Procedures for making enquiries to the Board

Shareholders are encouraged to maintain direct communication with the Company. Shareholders who have any questions for the Board may send written enquiries by post to the Company’s principal place of business in Hong Kong or by e-mail to ir@tianjinportdev.com for the attention of the Investor Relations Department.

Procedures for convening an extraordinary general meeting by Shareholders

Extraordinary general meetings can be convened on the requisition of one or more Shareholders holding, at the date of deposit of the requisition, not less than one-tenth of the paid-up capital of the Company having the right of voting at general meetings. Such requisition shall be made in writing to the Board or the Company Secretary for the purpose of requiring an extraordinary general meeting to be called by the Board for the transaction of any business specified in such requisition.

The signed written requisition stating the purpose of the meeting, should be delivered to the Company’s principal place of business in Hong Kong. The meeting shall be held within two months after the deposit of such requisition. If within twenty-one days of such deposit, the Board fails to proceed to convene such meeting, the requisitionist(s) himself (themselves) may do so in the same manner, and all reasonable expenses incurred by the requisitionist(s) as a result of the failure of the Board shall be reimbursed to the requisitionist(s) by the Company.

Procedures for putting forward proposals at general meetings of the Company

Pursuant to Article 113 of the Articles of Association, no person, other than a retiring Director, shall, unless recommended by the Board for election, be eligible for election to the office of the Director at any general meeting, unless notice in writing of the intention to propose a person for election as a Director and notice in writing by that person of his willingness to be elected shall have been lodged at the Company‘s head office and principal place of business in Hong Kong at Suite 3904-3907, 39/F., Tower Two, Times Square, 1 Matheson Street, Causeway Bay, Hong Kong. The period for lodgment of the notices will commence no earlier than the day after the despatch of the notice of the general meeting appointed for such election and end no later than seven days prior to the date of such general meeting and the minimum length of the period during which such notices to the Company may be given will be at least seven days.

If a Shareholder wishes to propose a person to stand for election as a Director, the following documents must be lodged at the Company: (i) a notice of intention to propose a person for election as Director at the general meeting, and (ii) a notice executed by the nominated candidate of the candidate’s willingness to be elected together with that candidate’s biographical details as required by Rule 13.51(2) of the Listing Rules.

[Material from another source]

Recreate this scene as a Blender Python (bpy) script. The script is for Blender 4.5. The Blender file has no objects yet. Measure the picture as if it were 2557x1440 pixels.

The period for lodgment of the above written notices shall commence no earlier than the day after the despatch of the notice of general meeting and end no later than seven days prior to the date of the general meeting. The Company is required under Rule 13.73 of the Listing Rules to provide the information about the proposal in a supplementary circular or by way of an announcement not later than ten business days before the general meeting. If the above notices are received by the Company less than twenty-one days prior to the general meeting, the Company may need to consider the adjournment of the general meeting.